Among the other works he wrote, it is worth mentioning “Beppo” (1818), a satiric tale, “Mazeppa” (1819), “Don Juan” (1819-1824), an unfinished work that stands out for Byron's incredible capability to deal with the themes of the burlesque poem, sketching out a fierce satire of the English society, the dramas “The Two Foscari”, “Sardanapalus” and “Marino Faliero”, all dating 1821, and the two mysteries “Cain” (1821) and “Werner” (1823).  
During the last period of his life, Byron established a relationship with the heads of the Italian Carboneria and he too participated in the riots that took place in 1820-21. In 1823 he went to Greece to head a rebellion to achieve independence but he died of a fever at Missolungi in 1824.  

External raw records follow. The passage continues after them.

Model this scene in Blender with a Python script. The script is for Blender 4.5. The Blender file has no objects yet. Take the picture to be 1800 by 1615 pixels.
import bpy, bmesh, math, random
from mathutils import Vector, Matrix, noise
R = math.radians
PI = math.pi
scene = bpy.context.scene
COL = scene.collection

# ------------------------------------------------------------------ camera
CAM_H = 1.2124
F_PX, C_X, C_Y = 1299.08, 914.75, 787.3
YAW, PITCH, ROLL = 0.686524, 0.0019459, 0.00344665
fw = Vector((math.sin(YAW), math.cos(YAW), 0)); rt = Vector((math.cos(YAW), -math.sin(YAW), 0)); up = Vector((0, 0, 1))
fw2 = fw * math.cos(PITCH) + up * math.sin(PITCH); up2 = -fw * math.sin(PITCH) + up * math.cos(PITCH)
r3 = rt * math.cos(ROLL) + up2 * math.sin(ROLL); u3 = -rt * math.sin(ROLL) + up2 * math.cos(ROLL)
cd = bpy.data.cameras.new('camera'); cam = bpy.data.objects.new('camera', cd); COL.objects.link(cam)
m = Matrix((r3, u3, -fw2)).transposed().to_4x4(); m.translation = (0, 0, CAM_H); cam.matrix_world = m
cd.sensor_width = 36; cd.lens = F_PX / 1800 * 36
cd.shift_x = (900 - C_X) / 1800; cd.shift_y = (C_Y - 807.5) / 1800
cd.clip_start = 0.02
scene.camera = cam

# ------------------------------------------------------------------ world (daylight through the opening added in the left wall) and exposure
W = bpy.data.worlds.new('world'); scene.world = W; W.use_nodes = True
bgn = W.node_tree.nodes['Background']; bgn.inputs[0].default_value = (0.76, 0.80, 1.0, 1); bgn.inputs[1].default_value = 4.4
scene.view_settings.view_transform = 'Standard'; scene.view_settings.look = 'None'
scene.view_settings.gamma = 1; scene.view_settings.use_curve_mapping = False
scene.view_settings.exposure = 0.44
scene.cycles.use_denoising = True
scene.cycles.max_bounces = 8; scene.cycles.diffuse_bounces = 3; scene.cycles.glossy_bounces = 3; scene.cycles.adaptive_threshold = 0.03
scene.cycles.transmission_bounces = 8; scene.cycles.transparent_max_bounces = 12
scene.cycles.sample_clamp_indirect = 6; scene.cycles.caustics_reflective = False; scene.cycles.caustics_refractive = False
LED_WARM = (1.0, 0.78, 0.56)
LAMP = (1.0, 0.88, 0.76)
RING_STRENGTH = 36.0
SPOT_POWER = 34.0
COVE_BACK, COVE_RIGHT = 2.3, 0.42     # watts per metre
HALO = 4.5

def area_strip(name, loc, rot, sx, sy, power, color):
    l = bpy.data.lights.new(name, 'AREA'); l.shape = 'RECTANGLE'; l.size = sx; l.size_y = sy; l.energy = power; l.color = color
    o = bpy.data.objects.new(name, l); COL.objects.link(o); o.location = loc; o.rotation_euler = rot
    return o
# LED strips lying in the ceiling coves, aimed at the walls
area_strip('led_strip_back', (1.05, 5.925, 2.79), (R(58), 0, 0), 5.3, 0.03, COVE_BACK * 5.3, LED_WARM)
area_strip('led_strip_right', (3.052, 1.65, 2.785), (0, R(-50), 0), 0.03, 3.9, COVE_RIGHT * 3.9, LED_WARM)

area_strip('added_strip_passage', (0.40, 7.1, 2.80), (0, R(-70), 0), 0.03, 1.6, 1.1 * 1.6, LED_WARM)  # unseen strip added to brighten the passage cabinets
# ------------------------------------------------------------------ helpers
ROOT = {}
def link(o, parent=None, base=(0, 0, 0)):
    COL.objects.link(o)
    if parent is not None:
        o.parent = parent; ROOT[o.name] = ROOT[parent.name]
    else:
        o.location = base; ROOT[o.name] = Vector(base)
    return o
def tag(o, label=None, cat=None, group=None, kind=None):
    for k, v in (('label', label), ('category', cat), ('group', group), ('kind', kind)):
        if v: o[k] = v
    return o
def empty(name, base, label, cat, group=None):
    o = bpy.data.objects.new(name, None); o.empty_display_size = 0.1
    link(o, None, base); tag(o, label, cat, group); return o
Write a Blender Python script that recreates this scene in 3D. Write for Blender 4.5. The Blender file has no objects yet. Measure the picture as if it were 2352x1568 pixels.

The drama “Marino Faliero” was Byron's only play performed while the author was still alive. It deals with the history of doge Marino Falier who, around 1354, hatched a conspiracy in Venice and tried to seize power against the aristocratic oligarchy which was ruling the city. For this reason he was executed.  
There is another Anglo-Saxon famous poet who, in the Romantic period, tried to write dramas: Percy Bisse Shelley. He was born in Sussex in 1792 from a noble landowner family, studied at Eton and later at Oxford where he was expelled following the publication of “The Necessity of Atheism” (1811). He was a writer with revolutionary ideas, permeated by various philosophical currents such as Spinoza's pantheism. He continued to be faithful to the different aspirations after liberty of oppressed people. He was drowned in La Spezia's gulf when he was thirty (1822).  
The lyrical drama “Prometheus Unbound” and “The Cenci” are the works Shelley wrote as a playwright. In the first work Shelley re-examined Aeschylus' myth permeating him with a new religious freshness: the whole story is not overshadowed by a gloomy pessimism, the author hopes man can get rid of a stereotyped vision of the divinity and might head towards the discovery of a God that can be love above all things.  
In the second tragedy Shelley compares Francesco and Beatrice Cenci, who embody Evil and Rebellion respectively. Francesco is permeated by a satanic fury that leads him to commit incest while rebel Beatrice is overwhelmed and defeated, wrapped by the terror that Evil might rule even in the next world.